March 24, 2010 Leave a comment

As promised, I called the bank this morning to inquire about what I thought was a typographical error (see my earlier post). I assumed that “To Hot Card a lost or stolen…” was simply a mistake in typing or programming.

I was wrong. It is a case of business not speaking the language of customers. Here’s what I learned when I called the bank this morning:

The top of checking account statements are supposed to say “To hot card…”, the bank representative told me. “It’s bank lingo; that’s what they call it,” she explained.

I wanted to ask, “who’s they?”, but I didn’t. So it is banker-friendly language, but I don’t think it is customer-oriented wording. How many of you have ever heard of the phrase “hot card” before? I’m guessing not very many, unless you work in the financial services industry.

In an era of ATMs and bank-by-phone options, I would think that financial institutions would want to make everything they do with customers friendly. Don’t use your own insider-speak for correspondence with the public. Instead, make it simple. At the very least, put hot card in quotation marks so we can tell it’s a regular, albeit strange, phrase. Maybe even hyphenate it.

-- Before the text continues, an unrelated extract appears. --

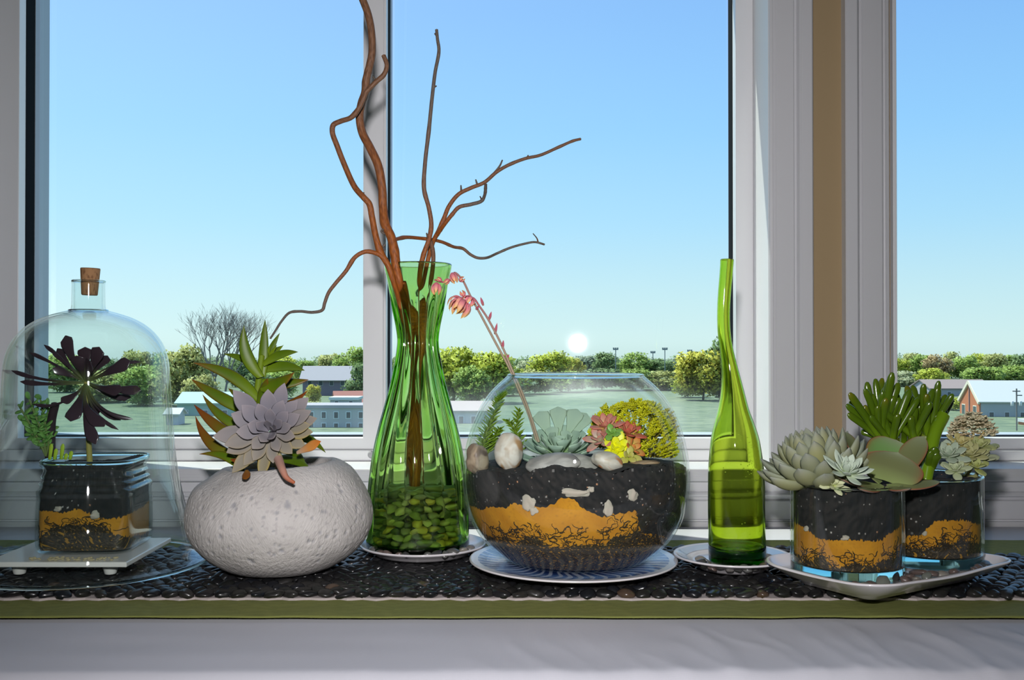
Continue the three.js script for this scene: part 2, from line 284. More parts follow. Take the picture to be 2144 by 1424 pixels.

Speaking of banks, did you ever wonder why they want us to trust them with our money, yet they always chain down the pens on the tables near the teller windows?

“To Hot Card…”

March 23, 2010 Leave a comment

I just opened my checking account statement to balance my checkbook (and if you’re not balancing yours within 72 hours of getting your statement, you should be!) Anyway, I noticed a sentence on the top of the statement, just under my name an address. Here’s what it said:

To hot card a lost or stolen ATM or debit card please call…

What? “To hot card a lost”? I think it is supposed to say, “To report a lost or…”, but I’m not completely sure.

Since I get bank statements every month, I decided to see if this is an error that has been on the statements before. I found the very first time it appeared incorrectly: April 2007. Wow. I can’t believe I didn’t see that before now. Even more curious to me is that no one else apparently has noticed either–nobody at the bank, none of the programmers that originally set it up and none of the banks other of customers. Either nobody ever looks at the top of their bank statement (or they’re only looking at the bottom line) like me or no one even opens their statements. Let’s hope it is the first one.

Guess I’ll call the bank tomorrow to see if it will be corrected before next month. I’ll keep you posted.